Often, the body is the first messenger. A tight chest, shallow breath or persistent fatigue may be quiet signals asking for attention. When we pause long enough to listen, without judgment, we allow the heart to guide us back toward balance and alignment.
In my work as a leadership coach and as the author of Becoming a Diamond Snowflake: Discover Your YOUnique Brilliance, I often remind people that brilliance doesn’t come from becoming someone else — it emerges when we stop hiding. Like a diamond, we reveal our strength and truth through intentional cuts, not forceful reshaping. Each individual is uniquely formed, with distinct experiences, gifts, strengths and ways of contributing. When we deny that uniqueness, our energy dulls and our vitality diminishes.
Burnout is traditionally explained as doing too much. More often, it stems from being too far removed from ourselves. When leaders override their values, silence their intuition or lead from obligation rather than alignment, stress compounds quietly and exponentially. The heart bears the weight of that misalignment.

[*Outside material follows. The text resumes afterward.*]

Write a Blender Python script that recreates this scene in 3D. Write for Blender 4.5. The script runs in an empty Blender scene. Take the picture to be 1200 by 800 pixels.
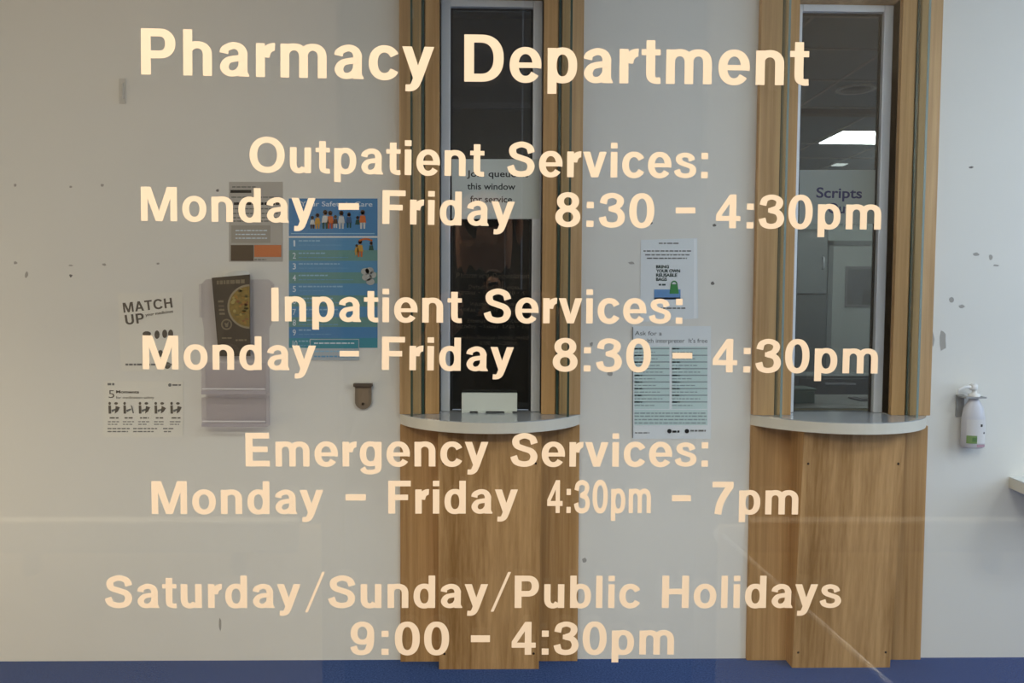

Whole-hearted health invites a different kind of leadership pause — one that asks not What more do I need to do? but What is true for me right now? That moment of honesty may mark the beginning of a perspective shift and a meaningful leadership mindset change.
Heart-centered, or energy-based, leadership begins within. It shows in how we listen to ourselves, how we set boundaries, and how we choose authenticity over approval. When we lead from alignment rather than force, we cultivate healthier workplaces and more sustainable lives.
As you move through your days, consider where you may be expending energy to gain acceptance or approval. What might shift — in your body, breath and mind — if you allowed yourself to lead, work and relate from a place of greater alignment? Whole-hearted health often begins with one intentional choice: to stop performing and start listening.
Your heart doesn’t need you to be perfect. It needs you to be present, honest and whole — uniquely you.